Living Between Two Cultures

Culture

After watching The Farewell at the cinema last year, it made me reflect on how powerful films, books, photography and art can tell stories that make us reflect on our own personal experiences. There have been many interesting stories growing up in New Zealand, and being aware that often I will first be viewed as an Asian woman. I was reading from Old Asian, New Asian, the words: As the ethnic makeup of New Zealand continues to change, the nature of our race relations will continue to impact the very real everyday experiences of those who live here. We are in a position to build on the rich exchanges that have already taken place, but we need to keep talking.

Being born and raised in New Zealand, I grew up feeling never quite fully Kiwi, and yet when I would visit Taiwan, I’d feel never quite fully Taiwanese. In New Zealand I would often feel that I didn’t fully belong because of the common questions asked on where I was from and when did I come to New Zealand. In Taiwan, I would often be asked if I’m a foreigner because of my mannerisms and appearance. Sense of belonging and having a strong sense of one’s cultural identity can be a struggle when you grow up between two cultures.

I grew on a farm which meant that I was often one of the only Asians in most settings. The experiences of being treated a certain way as a result of stereotypes was something I was aware of from a young age. I witnessed how people would speak to my parents and I witnessed the contrast of how incredibly kind people can be and how deeply rude people can be. There have been aspects of my personality and who I am that are often associated directly with my ethnicity or with a stereotype. There are aspects of values from Asian and Western culture that I can and cannot relate to.

Our family grew up interacting with the Taiwanese community and family friends were predominantly friends we spoke Mandarin Chinese with. When I was in primary school, I struggled in my first few years as I was adjusting to learning in English. The students and teachers thought I was mute until I started singing in a musical one day and everyone was shocked that I could talk. My parents were surprised and told the teachers that I was a chatterbox at home. Despite growing up in New Zealand, I spoke Chinese at home but now my English is more fluent than my Chinese now. Our environment and interactions have a significant impact on the language we speak.

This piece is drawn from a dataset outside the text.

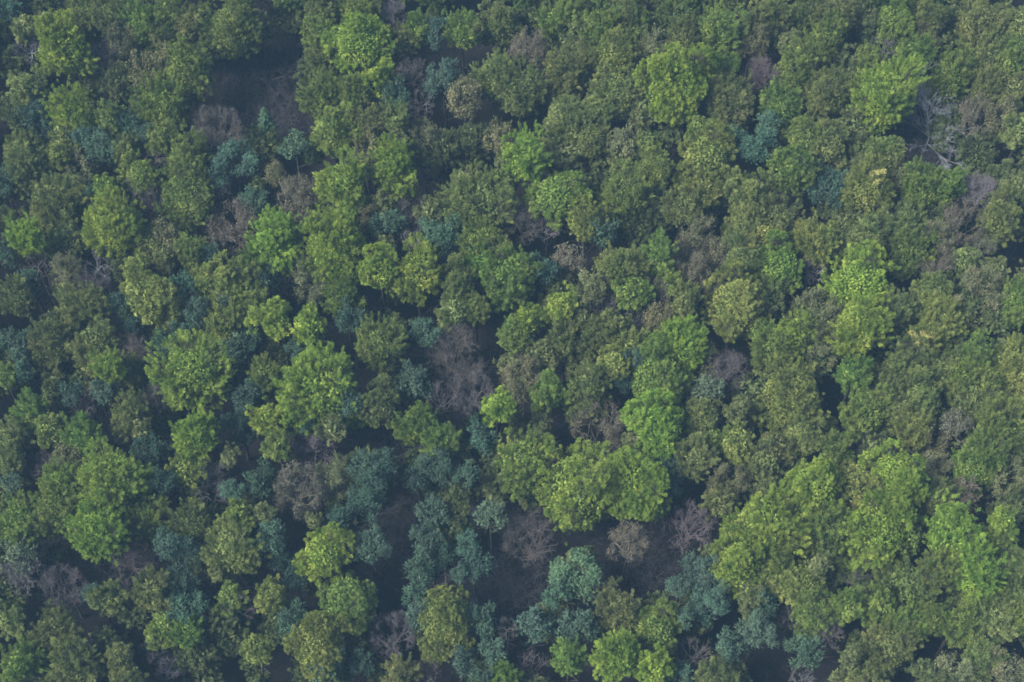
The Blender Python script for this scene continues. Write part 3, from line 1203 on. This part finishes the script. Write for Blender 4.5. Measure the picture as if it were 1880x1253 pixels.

Language is important in connecting with people and building empathy. That’s why it’s so important to treasure and speak your mother tongue. The beauty of living in New Zealand, especially in cities such as Auckland and Wellington, is that there is a diverse mixture of cultures. Living between two cultures is a blessing, as I am grateful for growing up in a household filled with Taiwanese and Chinese food, language, music, media, books, customs and traditions while growing up being surrounded by nature, animals, lakes, mountains and beaches.